Nipun Singhvi, Pranjul Chopra & Ankur Jain – [2024] 158 taxmann.com 205 (Article)

Introduction

In a landmark judgment, the Supreme Court of India has recently brought clarity to a longstanding debate concerning the position of home buyers in real estate projects within the ambit of the Insolvency and Bankruptcy Code, 2016 (hereinafter ‘Code, 2016’). The case of Vishal Chelani v. Debashis Nanda addresses a crucial legal question, whether home buyers who secure a decree of refund under the Real Estate (Regulation and Development) Act, 2016 (hereinafter ‘Act, 2016’) can be classified as ‘allottee’ and be treated as financial creditors as per Section 5(8)(f) of the said Code, 2016. This analysis seeks to offer a concise overview of the legal landscape preceding the recent Supreme Court judgment, followed by facts of the case, issues involved, the central question of law, and the court’s finding, and finally, it concludes with a comprehensive analysis on the implications of this landmark judgment.

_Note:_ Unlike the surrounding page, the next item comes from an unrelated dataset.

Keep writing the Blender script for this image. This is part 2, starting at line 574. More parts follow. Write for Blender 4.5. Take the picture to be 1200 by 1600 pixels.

Developments Under IBC vis-à-vis Home Buyers Rights

Prior to the Insolvency and Bankruptcy Code (Second Amendment) Act, 2018, homebuyers were not considered to be financial creditors under the said Code, 2016. The impetus for amending the definition of ‘Financial Creditor’ under Section 5(8)(f) of the said Code, 2016 and to include homebuyers as financial creditors arose from the plight of countless homebuyers across the nation, who faced uncertainties regarding the possession of their flats and apartments. In response to this pressing issue, Section 5(8)(f) of the said Code, 2016 was amended by inserting the Explanation, whereby it was inserted that any amount raised from an allottee under a real estate project shall be deemed to be an amount having the commercial effect of a borrowing. This statutory recognition of the outstanding debt owed to allottees in real estate projects as ‘Financial Debt’ resulted in home buyers being expressly acknowledged as ‘Financial Creditors’ under the said Code, 2016.

Facts of the Case

The factual matrix of the present case involves a group of homebuyers who, in the period of 2011-2012, booked flats in a project named ‘Bulland Elevates’ developed by Bulland Buildtech Pvt. Ltd. There was a delay in the completion of the project and hence they filed a complaint before the Uttar Pradesh Real Estate Regulatory Authority (‘UPRERA’). Their complaint was admitted, and the recovery certificate was issued for refund of the amount to the homebuyers. Subsequently, proceedings under the Insolvency and Bankruptcy Code (IBC) were initiated and as per the resolution plan presented before the Adjudicating Authority (National Company Law Tribunal, New Delhi Bench – II), a distinction was made between home buyers, who had opted for remedy before the UPRERA and secured orders in their favour, and those who did not. Homebuyers who did not approach authorities under RERA were given the benefit of 50% better terms than that given to those who approached RERA or who were decree holders. Interlocutory Application filed by homebuyers wherein they prayed to admit their claim under Form CA and be treated as ‘allottees’ under class of creditor was rejected by the Adjudicating Authority. Subsequently, an appeal was filed by homebuyers before the Hon’ble National Company Law Appellate Tribunal, which was also rejected. Consequently, the homebuyers approached the Hon’ble Supreme Court to address and settle the disputed legal questions arising from these circumstances.